Certains jamais-contents pouvaient craindre (ou espérer ?) que l'alliance scellée depuis peu entre Inquisition et Season Of Mist se solde par un échec, voyant le premier mettre en jachère sa légendaire et ténébreuse négativité. Il n'en est rien, bien entendu.
Car ce groupe n'est simplement pas tout à fait comme les autres. Ses lointaines origines colombiennes expliquent peut-être cette singularité. Ou pas du tout. Le mystère reste entier. Installé depuis 1996 aux Etats-Unis, le duo constitué du fondateur Dagon et du batteur Incubus, a peu à peu gravé sa marque, occulte et caverneuse, grand ordonnateur de cérémonies à la noirceur cryptique.
Parfois proche d'Immortal pour le chant de gargouille venant du fin fond de la Moria, le groupe a développé au fil du temps et des offrandes une dimension cosmique qui n'appartient qu'à lui. Tout cela explique à la fois l'impatience qui nous guette à chaque fois qu'un nouvel opuscule approche et le caractère totalement infondé des craintes qui fermentaient chez ceux qui ne le connaissent pas.
Ceci étant, les préliminaires laissent tout d'abord un goût de trop peu, d'inachevé. L'empreinte d'Inquisition est là, indélébile, sculptée dans une roche cyclopéenne. Riffs étouffants, bouillonnant d'ondes abyssales, voix de crapaud et prise de son saturée qui semble avoir été capturée au fond d'un trou noir, dressent un décor reconnaissable entre mille. Trop peut-être, au point de faire de ces dix rituels autant de déclinaisons d'un même schéma. Corollaire de cette (fausse) uniformité, "Obscure Verses For The Mutliverse" a quelque chose d'un bloc compact et unitaire, magma tissulaire oppressant aux limites qui se confondent.
Les écoutes aidant, les nuances surgissent, nombreuses, rendant caduques ce jugement. C'est la marque des grands albums que de dévoiler ses richesses progressivement. Chaque titre possède en réalité son identité.

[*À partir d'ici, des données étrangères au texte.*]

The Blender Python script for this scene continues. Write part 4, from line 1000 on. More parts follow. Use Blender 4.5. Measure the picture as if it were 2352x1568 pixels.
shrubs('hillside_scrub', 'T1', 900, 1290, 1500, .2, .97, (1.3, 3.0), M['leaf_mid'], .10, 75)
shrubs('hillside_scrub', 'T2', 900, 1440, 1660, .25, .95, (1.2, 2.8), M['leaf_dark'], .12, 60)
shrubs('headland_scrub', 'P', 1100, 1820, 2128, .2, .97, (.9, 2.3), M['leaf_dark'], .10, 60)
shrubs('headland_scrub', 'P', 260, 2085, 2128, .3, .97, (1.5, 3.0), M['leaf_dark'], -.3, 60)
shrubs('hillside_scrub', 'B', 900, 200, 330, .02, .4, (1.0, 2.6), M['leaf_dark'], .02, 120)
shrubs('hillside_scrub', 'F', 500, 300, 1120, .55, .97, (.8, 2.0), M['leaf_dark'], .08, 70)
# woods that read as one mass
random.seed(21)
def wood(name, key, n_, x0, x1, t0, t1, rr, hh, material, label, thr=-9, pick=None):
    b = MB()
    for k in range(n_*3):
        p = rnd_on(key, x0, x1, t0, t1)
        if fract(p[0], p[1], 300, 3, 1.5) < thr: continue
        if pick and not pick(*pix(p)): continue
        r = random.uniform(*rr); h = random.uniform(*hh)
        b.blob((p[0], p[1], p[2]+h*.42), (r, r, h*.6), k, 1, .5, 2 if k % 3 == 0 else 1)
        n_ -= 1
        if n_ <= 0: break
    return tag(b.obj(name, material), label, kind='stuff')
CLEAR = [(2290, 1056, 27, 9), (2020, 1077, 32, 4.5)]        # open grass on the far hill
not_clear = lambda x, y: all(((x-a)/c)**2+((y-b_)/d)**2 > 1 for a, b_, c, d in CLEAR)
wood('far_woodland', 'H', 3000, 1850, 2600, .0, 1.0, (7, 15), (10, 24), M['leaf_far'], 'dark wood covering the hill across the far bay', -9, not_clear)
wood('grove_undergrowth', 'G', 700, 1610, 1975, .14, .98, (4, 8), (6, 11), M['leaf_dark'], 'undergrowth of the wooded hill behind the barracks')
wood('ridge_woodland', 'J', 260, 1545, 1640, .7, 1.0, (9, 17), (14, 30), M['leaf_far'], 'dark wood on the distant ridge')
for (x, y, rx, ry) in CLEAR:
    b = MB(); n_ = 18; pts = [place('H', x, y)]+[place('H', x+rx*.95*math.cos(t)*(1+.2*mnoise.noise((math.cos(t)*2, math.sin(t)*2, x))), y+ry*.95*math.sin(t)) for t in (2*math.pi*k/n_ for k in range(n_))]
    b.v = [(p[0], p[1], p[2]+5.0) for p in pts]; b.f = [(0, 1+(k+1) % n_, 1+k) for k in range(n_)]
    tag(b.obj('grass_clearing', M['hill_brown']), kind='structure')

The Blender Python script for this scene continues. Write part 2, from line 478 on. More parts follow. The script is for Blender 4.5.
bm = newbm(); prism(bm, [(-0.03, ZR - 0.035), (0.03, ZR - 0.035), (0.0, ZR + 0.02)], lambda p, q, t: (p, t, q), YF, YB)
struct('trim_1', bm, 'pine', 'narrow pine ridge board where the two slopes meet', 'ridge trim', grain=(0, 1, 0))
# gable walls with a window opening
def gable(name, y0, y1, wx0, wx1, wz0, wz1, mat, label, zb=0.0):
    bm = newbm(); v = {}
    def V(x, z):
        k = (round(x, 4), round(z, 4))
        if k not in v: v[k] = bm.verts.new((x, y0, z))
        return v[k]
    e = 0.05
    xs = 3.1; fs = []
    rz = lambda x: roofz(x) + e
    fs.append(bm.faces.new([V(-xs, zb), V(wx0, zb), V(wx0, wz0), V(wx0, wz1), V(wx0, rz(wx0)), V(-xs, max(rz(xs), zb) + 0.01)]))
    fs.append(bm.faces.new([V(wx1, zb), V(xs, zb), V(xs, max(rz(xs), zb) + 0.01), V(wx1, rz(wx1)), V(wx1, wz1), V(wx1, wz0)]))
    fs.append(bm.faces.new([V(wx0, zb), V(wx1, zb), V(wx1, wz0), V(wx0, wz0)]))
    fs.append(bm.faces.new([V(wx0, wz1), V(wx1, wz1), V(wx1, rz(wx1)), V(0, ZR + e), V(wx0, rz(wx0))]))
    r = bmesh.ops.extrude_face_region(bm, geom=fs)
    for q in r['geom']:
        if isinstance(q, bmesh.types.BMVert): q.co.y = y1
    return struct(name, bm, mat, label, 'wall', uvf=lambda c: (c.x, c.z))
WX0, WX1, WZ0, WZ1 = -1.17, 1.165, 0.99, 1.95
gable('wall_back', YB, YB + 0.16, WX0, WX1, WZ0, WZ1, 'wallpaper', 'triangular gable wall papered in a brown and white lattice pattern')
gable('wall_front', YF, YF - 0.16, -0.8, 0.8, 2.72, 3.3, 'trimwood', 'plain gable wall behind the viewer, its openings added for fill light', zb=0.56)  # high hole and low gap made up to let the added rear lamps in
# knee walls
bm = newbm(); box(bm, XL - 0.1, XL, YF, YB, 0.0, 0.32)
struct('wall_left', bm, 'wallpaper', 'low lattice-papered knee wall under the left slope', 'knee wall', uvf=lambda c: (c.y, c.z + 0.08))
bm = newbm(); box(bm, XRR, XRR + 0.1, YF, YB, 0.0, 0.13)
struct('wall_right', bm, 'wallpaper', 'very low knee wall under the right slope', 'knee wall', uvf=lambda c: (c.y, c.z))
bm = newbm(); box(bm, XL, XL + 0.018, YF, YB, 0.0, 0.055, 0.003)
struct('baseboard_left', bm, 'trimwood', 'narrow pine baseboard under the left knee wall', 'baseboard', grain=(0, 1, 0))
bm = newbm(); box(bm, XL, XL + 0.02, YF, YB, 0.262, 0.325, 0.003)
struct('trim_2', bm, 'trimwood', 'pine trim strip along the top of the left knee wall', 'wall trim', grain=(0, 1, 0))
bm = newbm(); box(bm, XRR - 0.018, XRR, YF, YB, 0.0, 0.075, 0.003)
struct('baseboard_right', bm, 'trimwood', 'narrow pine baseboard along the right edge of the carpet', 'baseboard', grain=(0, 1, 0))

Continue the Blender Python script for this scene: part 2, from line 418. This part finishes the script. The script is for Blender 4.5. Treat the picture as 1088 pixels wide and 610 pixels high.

Certains paraissent presque étonnamment mélodiques, tels que 'Inversion Of Ethereal White Stars' ou, et bien que dans une moindre mesure 'Joined By The Dark Matter Repelled By dark Energy' dont les lignes de guitare toutes en (nombreuses) nuances ne phagocytent pourtant en rien sa démoniaque énergie.
Car, pour ceux qui en doutaient encore, le tandem n'a rien perdu de sa brutalité tant conceptuelle que musicale. 'Master Of The Cosmological Black' où alternent coups de boutoir survoltés et pesantes pénétrations ou l'immense et terminale 'Where Darkness Is Lord And Death' qui après une aussi longue que lente entrée en matière instrumentale, ouvre les vannes de la négativité la plus indicible, témoins de cette puissance obscure toujours intacte.
Répandant des ondes telles les répliques de secousses sismiques, les guitares aux allures d'étau qui se ressert, drainant une noirceur infinie, hampes aussi vicieuses que viciées ('Spiritual Plasma Evocation'), érigent un édifice vertigineux aux racines noueuses et bestiales. Elles ouvrent des portes aux dimensions inhumaines vers un univers inconnu.
Le groupe ne se montre jamais aussi impérial que lorsqu'il serre le frein à main, dressant alors une forteresse pétrifiée dans une nuit sans fin, à l'image du morceau éponyme que vrillent ces riffs qui labourent le cerveau y laissant d'éternels stigmates. Les atmosphères chargées d'un mal séculaire et intangible recouvrent tout l'album d'une chape suffocante. Fidède à sa légende, Inquisition ne déçoit pas, accouchant d'un disque à la hauteur de l'attente, subtilement différent de ses aînés.